Williams' father said he was planning a service for his son in San Jose, and another near Auburn. Williams was an avid golfer and Sharks and 49ers fan.
"He never ceased to be an awesome guy," friend Ben Hahn said, adding that during a difficult time in his life last year, Williams and his wife "were always supportive of me."
Professor Howard Turetsky had taught Caliguiran and Williams accounting in past years and insisted, along with friends of the students, that the two were not involved in any type of romantic relationship. The two worked on accounting projects together, they said.
"They were A-plus students," Turetsky said.
Students from across campus gathered Thursday alongside the media to listen as university spokeswoman Pat Lopes Harris identified the victims. There were gasps when she said that both were on the verge of graduating.
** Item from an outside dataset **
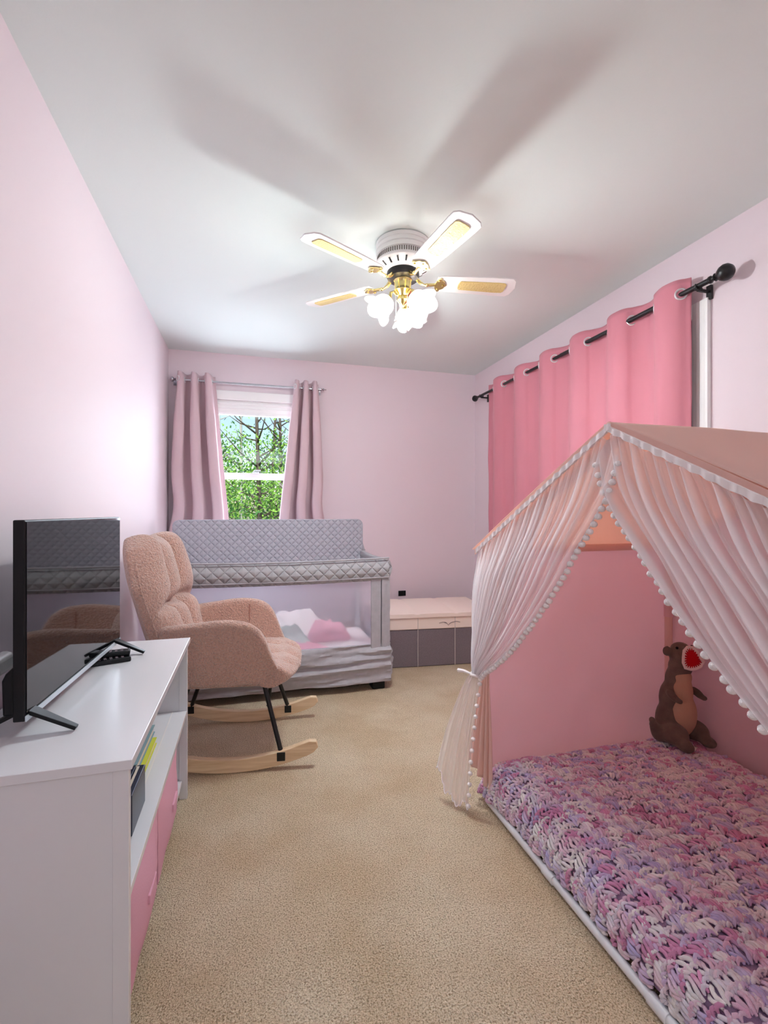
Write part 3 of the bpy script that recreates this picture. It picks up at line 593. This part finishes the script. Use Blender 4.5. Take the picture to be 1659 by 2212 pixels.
# lower skirt, wrinkled
def skirt(a,b,nrm,seed):
    a,b,nrm=Vector(a),Vector(b),Vector(nrm)
    def f(u,v): return a.lerp(b,u)+nrm*(.016+.012*math.sin(v*PI)+.026*nz(u*3+nz(u*4,v*2)*.6,v*7-u*1.5,seed)+.007*nz(u*14,v*16,seed+3))+Vector((0,0,lerp(.052+.006*nz(u*9,0,seed),.292+.004*nz(u*12,1,seed),v)))
    MB().slab(f,lambda u,v:a.lerp(b,u)-nrm*.012+Vector((0,0,lerp(.06,.29,v))),90,22).build('lower_skirt','grey',cb)
skirt((CX0-.005,CY0,0),(CX1+.012,CY0,0),(0,-1,0),1); skirt((CX1+.002,CY0,0),(CX1+.002,CY1,0),(1,0,0),5); skirt((CX0-.002,CY0,0),(CX0-.002,CY1,0),(-1,0,0),8)
B((CX0+.02,CY0+.02,.12),(CX1-.02,CY1-.02,.16)).build('base_board','black',cb,smooth=False)
t=MB().box((CX0+.035,CY0+.035,.162),(CX1-.035,CY1-.035,.25)).build('crib_mattress','floral',bevel=.02,label='thin mattress with printed sheet inside the crib',cat='mattress')
def heap(name,m,cx,cy,z,rx,ry,h,seed,lb,cat,fold=10):
    def f(u,v):
        a=2*u-1; b=2*v-1; s=max(0,1-abs(a)**3)*max(0,1-abs(b)**3); 
        return (cx+a*rx*(1+.12*nz(a*2,b*2,seed)),cy+b*ry*(1+.15*nz(b*2,a*2,seed+1)),z+h*s**.8*(.75+.5*nz(a*1.6,b*1.6,seed+2))+.028*s*abs(math.sin(fold*(a*.6+b*.5)+3*nz(a*2,b*2,seed+4)))*(.6+nz(a*5,b*5,seed)))
    MB().slab(f,lambda u,v:(f(u,v)[0],f(u,v)[1],z),44,30).build(name,m,label=lb,cat=cat)
heap('folded_blanket','floral',.30,3.44,.252,.25,.14,.20,3,'white blanket with pink print heaped inside the crib','blanket')
heap('folded_blanket','mint',.18,3.20,.252,.22,.115,.15,8,'pale mint blanket bunched inside the crib','blanket',7)
heap('pillow','rose',.53,3.36,.252,.15,.13,.14,13,'rose pink pillow inside the crib, right of the mint blanket','pillow',3)
heap('folded_blanket','rose',.24,3.03,.252,.27,.05,.05,17,'fluffy pink blanket along the front edge inside the crib','blanket',12)
heap('cloth','floral',.64,3.03,.252,.09,.045,.03,21,'small white cloth at the right front inside the crib','cloth',9)
# outlet and storage bench
ot=thing('outlet','black outlet on the far wall above the storage bench','outlet',(1.33,YB,.42))
B((1.295,YB-.006,.378),(1.365,YB-.0005,.425)).build('cover_plate','black',ot,bevel=.002)
B((1.312,YB-.009,.388),(1.328,YB-.006,.415)).box((1.334,YB-.009,.388),(1.350,YB-.006,.415)).build('socket','dark',ot,smooth=False)
bn=thing('storage_bench','storage bench with cream lid and dark grey fabric body under the far wall','storage bench',(1.36,3.56,0),R(-6))
def bb(a,b): return MB().box(a,b)
bb((-.425,-.295,.001),(.425,.295,.275)).build('body','charcoal',bn,local=True,bevel=.006)
bb((-.43,-.300,.276),(.43,.300,.362)).build('lid_side','cream',bn,local=True,bevel=.005)
MB().slab(lambda u,v:(lerp(-.44,.44,u),lerp(-.31,.31,v),.392+.012*math.sin(PI*u)*math.sin(PI*v)-.006*math.exp(-((u-.33)/.02)**2)-.006*math.exp(-((u-.67)/.02)**2)),lambda u,v:(lerp(-.44,.44,u),lerp(-.31,.31,v),.364),50,20).build('lid_top','cream',bn,local=True)
for x in (-.142,.142): bb((x-.002,-.3022,.002),(x+.002,-.295,.36)).build('fold_seam',mat('pale_seam',(206,196,192),.9),bn,local=True,smooth=False)
MB().tube([(.06,-.302,.325),(.075,-.302,.318),(.09,-.302,.300),(.10,-.302,.312),(.12,-.302,.322),(.15,-.302,.326),(.18,-.302,.320)],.0018,5).tube([(.02,-.302,.318),(.05,-.302,.326),(.075,-.302,.315)],.0014,5).build('stitched_mark',mat('grey_thread',(130,120,122),.9),bn,local=True)

# ------------------------------------------------------------------ tent bed
TX0,TX1,TY0,TY1,TZ=.90,1.85,.25,1.735,.985; YM=(TY0+TY1)/2; PK=1.362
bed=thing('tent_bed','floor bed with peach house shaped canopy and white sheer curtains','canopy bed',((TX0+TX1)/2,YM,0))
pr=.016
for x in (TX0+.02,TX1):
    for y in (TY0,TY1): MB().tube([(x,y,.0),(x,y,TZ)],pr,12).build('corner_pole','peachd',bed)
    MB().tube([(x,TY0,TZ),(x,YM,PK-.02)],pr,12).tube([(x,YM,PK-.02),(x,TY1,TZ)],pr,12).build('gable_pole','peachd',bed)
for y in (TY0,TY1): MB().tube([(TX0+.02,y,TZ),(TX1,y,TZ)],pr,12).build('eave_pole','peachd',bed)
MB().tube([(TX0+.02,YM,PK-.02),(TX1,YM,PK-.02)],pr,12).build('ridge_pole','peachd',bed)
# pipe rail on the floor
b=MB().tube([(.893,.12,.016),(.893,1.66,.016)],.0125,14)
for y in (.45,.86,1.27): b.tube([(.893,y-.025,.016),(.893,y+.025,.016)],.0155,14)
b.build('base_rail','pvc',bed,label='white pipe rail on the carpet')
CXF=.872
# roof
def roof(u,v):
    x=lerp(CXF-.002,TX1+.01,u); a=2*v-1; y=YM+(TY1-YM+.018)*a
    z=PK+.004-(PK-TZ)*abs(a)**1.04-.010*math.sin(PI*min(1,abs(a)))*math.sin(PI*u)+.005*nz(u*4,v*9,2)*math.sin(PI*u)
    z+=.012*math.exp(-(a/.03)**2)*0
    return (x,y,z)
MB().grid(roof,40,80).build('canopy_roof','peach',bed,solid=.002,auto=0)
for s in (1,-1):
    MB().slab(lambda u,v:(CXF-.003,YM+s*(lerp(0,TY1-.005-YM,u)),PK+.006-(PK-TZ)*u**1.04-lerp(0,.022,v)),lambda u,v:(CXF+.000,YM+s*(lerp(0,TY1-.005-YM,u)),PK+.006-(PK-TZ)*u**1.04-lerp(0,.022,v)),50,2).build('gable_hem','peach',bed)
def wallp(u,v): return (lerp(TX0+.03,TX1+.012,u),TY1+.018+.006*nz(u*5,v*4,6)+.004*nz(u*14,v*8,3)-.012*math.sin(PI*u)*math.sin(PI*v),lerp(.05,TZ+.01,v))
MB().grid(wallp,40,40).build('side_panel','panel',bed,solid=.002,auto=0)
def endp(u,v):
    y=lerp(TY0,TY1+.01,u); zt=TZ+(PK-TZ)*(1-abs(2*u-1)); return (TX1+.018+.006*nz(u*5,v*4,16),y,lerp(.05,zt,v))
MB().grid(endp,40,40).build('end_panel','panel',bed,solid=.002,auto=0)
MB().grid(lambda u,v:(lerp(TX0+.03,TX1+.012,u),TY0-.018+.006*nz(u*5,v*4,9),lerp(.05,TZ+.01,v)),30,20).build('side_panel','panel',bed,solid=.002,auto=0)
# thin sleeve strap on the far inner pole
MB().tube([(TX1,TY1,.66),(TX1,TY1,.76)],.019,12).build('pole_sleeve','panel',bed)
# sheer curtains in the gable opening, gathered and tied at each side
def sheer_curtain(side):
    """side=+1 far (left in the photo), -1 near"""
    def Y(y): return YM+side*(y-YM)
    inner=[(.945,1.285),(.990,1.175),(1.097,1.036),(1.176,.93),(1.29,.804),(1.439,.661),(1.601,.545),(1.665,.50)]
    if side<0: inner=[(.945,1.285),(.995,1.175),(1.110,1.050),(1.215,.930),(1.315,.835),(1.47,.70),(1.61,.56),(1.675,.50)]
    outer=[(1.69,.996),(1.70,.90),(1.706,.787),(1.712,.66),(1.716,.56),(1.712,.50)]
    def f(u,v):
        # u: 0 outer edge -> 1 inner edge
        o=pl([(a,b,0) for a,b in outer],v); i=pl([(a,b,0) for a,b in inner],v)
        top=(lerp(1.69,.955,u),lerp(.996,1.335,u) if True else 0)
        # blend: strands fan from the slope down to the tie
        w=u**(1+1.1*v)
        y=lerp(o.x,i.x,w); z=lerp(o.y,i.y,w)
        ty=lerp(1.705,.962,u); tz=TZ+(TY1-ty)*.5077-.020-.045*max(0,(u-.93)/.07); w0=(lerp(1.69,.945,u),lerp(.996,1.285,u)); b=(1-v)**4
        if ty<YM: tz=PK-.022-(YM-ty)*.5-.045*max(0,(u-.93)/.07)
        y+=(ty-w0[0])*b; z+=(tz-w0[1])*b
        g=math.sin(u*2*PI*22+3*nz(u*9,v*1.2,side*3))+.6*math.sin(u*2*PI*37+1+3*nz(u*8,v*2,5))
        amp=.003+.010*min(1,v*4)*(1-.62*v)
        return (CXF+(.0 if side>0 else .010*v-.004*u)-.004-(.020 if side>0 else .004)*math.sin(PI*v)*(.4+.6*u)+amp*g-.012*v,Y(y)+side*.007*g*min(1,v*4)*(1-v*.6),z+.003*math.sin(u*2*PI*26)*(1-v))
    c=MB().grid(f,380,50).build('sheer_curtain','sheer',bed,auto=0,fix=False,label='white sheer curtain with pompom trim')
    # header tape
    h=MB(); sz=lambda u:TZ+(TY1-lerp(1.712,.985,u))*.5077-.012
    h.slab(lambda u,v:(CXF-.009+.002*math.sin(u*150),Y(lerp(1.712,.985,u)),sz(u)+lerp(-.008,.008,v)+.0015*math.sin(u*110)),lambda u,v:(CXF-.002,Y(lerp(1.712,.985,u)),sz(u)+lerp(-.008,.008,v)),120,3)
    h.build('curtain_header','header',bed)
    # trim along the inner edge
    n=44; d=[]; pts=[Vector(f(1,k/400)) for k in range(401)]; L=[0]
    for k in range(400): L.append(L[-1]+(pts[k+1]-pts[k]).length)
    MB().tube(pts[::8],.0028,6).build('trim_cord','header',c)
    for k in range(n):
        t=L[-1]*(k+.6)/n; i=next(q for q in range(401) if L[q]>=t); p=pts[i]; q=Vector((0,-side*.010,-.006))
        MB().ell(p+q+Vector((-.004,random.uniform(-.002,.002),random.uniform(-.002,.002))),(.0095,.0095,.0085),10,7).build('pom_pom','pom',c)
    # tail below the tie
    def tail(u,v):
        g=.7*math.sin(u*2*PI*2.6+1.8*nz(u*3,v*2,7))+.25*math.sin(u*2*PI*9+2*nz(u*5,v,3)); sp=v**.8
        y=lerp(1.716,1.672,u)+sp*lerp(.05,-.03,u); x=CXF-.012+lerp(-.02,.006,u)*1
        xo=lerp(-.135,-.075,u)*sp*(1-.25*max(0,v-.6)); z=.497-(lerp(.38,.478,min(1,u*2.2))*v)+.010*g*v
        return (x+xo+.012*g*sp,Y(y)+.018*g*sp,max(.012,z))
    tl_=MB().grid(tail,90,34).build('curtain_tail','sheer',bed,auto=0,fix=False)
    MB().tube([Vector(tail(k/60,1)) for k in range(61)],.0026,6).build('hem','header',tl_)
    for k in range(12):
        p=Vector(tail(1,k/12+.04)); MB().ell(p+Vector((-.004,-side*.008,-.004)),(.009,.009,.008),10,7).build('pom_pom','pom',tl_)
    tie=[(CXF-.012+.020*math.cos(a),Y(1.694)+.034*math.sin(a),.499+.004*math.sin(2*a)) for a in [2*PI*k/18 for k in range(18)]]
    tb_=MB().tube(tie,.0055,8,closed=True); tb_.tube([(CXF-.03,Y(1.705),.50),(CXF-.05,Y(1.735),.505),(CXF-.06,Y(1.76),.500)],[.004,.007,.009],6).tube([(CXF-.03,Y(1.70),.495),(CXF-.04,Y(1.71),.46),(CXF-.03,Y(1.715),.44)],.003,6)
    tb_.build('tie_back','header',bed)
sheer_curtain(1); sheer_curtain(-1)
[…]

"There is a great feeling of sadness on the campus," said Harris, adding that many had sought counseling."
I felt saddened at the death of two classmates... graduating seniors like me who had their whole lives ahead of them. Sad for the parents who were preparing to visit San Jose for graduations and would now visit for funerals. Sad that their lives had to end so violently. I hadn't known either of the victims, though some of my friends did. I felt different on campus.
Worse, I had a sick feeling about the second victim. He had been in the wrong place at the wrong time. Maybe he had been getting a ride home, or chatting with his classmate about their final. His name was Thomas Kyle Williams, but his friends called him Kyle. I learned that he had a wife. I read somewhere that her name is Katie. They got married at about the same age we did. He was about to graduate from the College of Business, just like my husband did a year ago. The whole scenario just hit so close to home. I imagined what it would be like to get a call like that or having to sleep alone without the person you had shared everything with. I imagined waking up and being forced to re-write all the plans you had had for the rest of your life. I felt a tiny, insignificant amount of her grief. I felt devastated for her.
The last few days, as I've gone to work and home and to class and to meet with friends, she keeps coming into my mind. I don't know this woman at all, but I've been praying for her. I pray that God gives her peace. That he gives her strength. That he lets her remember all of the joy she had with her husband and allows her to forget all the pain in time.
I pray for all of the victims and their families and friends. I pray for the people who miss them and the people who are wounded by this tragedy. I hope you will too.
I've been holding Jake a little closer and saying "I love you" more. I've been trying not to let my sadness turn to worry or anxiety. I have hope in the Lord and I know that He has a beautiful plan even when the world is cold and ugly.
That's all I can write right now. I needed to get it off my chest, but I can't find a conclusion or summary or closing that seems appropriate. Wherever you are... go live and love.